Bu ifadeleri duyana kadar Berfo Ana’nın bekleyişi sürer. Yıllarca oğlunun bir gün döneceği ümidiyle, geceleri kapıları kilitlememiştir. Köydeki evinin duvarlarını da ‘Cemil tanıyamaz’ diye boyatmamıştı. Cemil’ini 24’ünde bir delikanlıyken teslim alan ve hayat hakkı tanımayan devletten hiç olmazsa kemiklerini bulmalarını ister en son. En azından bir mezarı olsun, başına gidip Fatiha okuyabilsin… Ahir ömründe oğlunun kemiklerine sarılsın, mezara onlarla birlikte girsin ister; ama nafile...
12 Eylül’ün sembol isimlerinden biri hâline gelen Berfo Ana’nın oğlu Cemil Kırbayır, darbeden 24 saat sonra evinde tutuklanarak gözaltına alınmıştı. O zaman Kars’a bağlı Göle ilçesinde Dev-Yol üyelerinden biriydi.
Kars Askerî Gözetim Evi’nde yapılan sorgudaki işkencede hayatını kaybetti. Hukukun askıya alındığı, yakın tarihin en zalim, en kanlı askerî darbesi 12 Eylül, Kırbayır gibi binlerce gencin hayat hakkını ellerinden aldı.

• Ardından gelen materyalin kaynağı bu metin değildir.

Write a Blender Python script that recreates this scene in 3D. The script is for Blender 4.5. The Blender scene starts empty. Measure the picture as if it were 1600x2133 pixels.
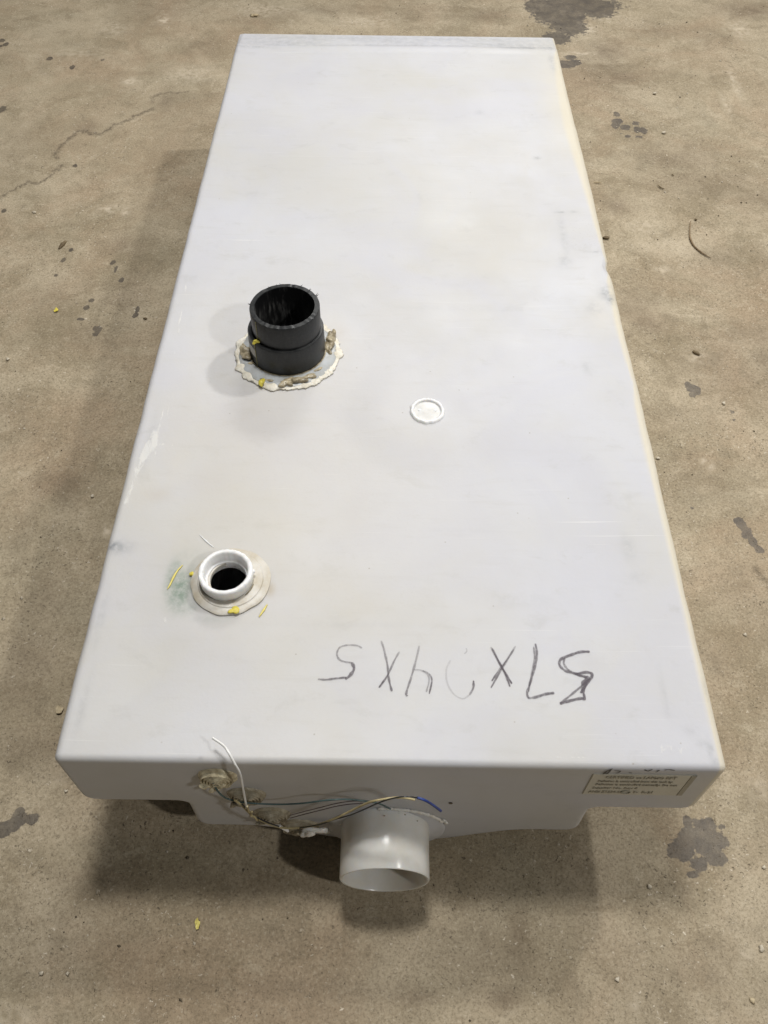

Ankara Mamak Cezaevi, İstanbul’daki Selimiye ve Maltepe cezaevleri, Diyarbakır 5 No’lu Cezaevi gibi önde gelen işkence merkezlerindeki sorgulamalar, ‘siyasi tutuklu’ diye nitelendirilen bir kuşakta derin yaralar oluşturdu.
Bugün hayatta kalan ve konuşabilenler, yaşadıkları vahşetin boyutunu tekrar tekrar anlatarak acıların bir daha yaşanmamasını istiyor.
Gelecek kuşakların içinden yeni Berfo Ana’lar çıkmasın diye 12 Eylül ve diğer darbelerle gerçek anlamda hesaplaşmayı bekliyor.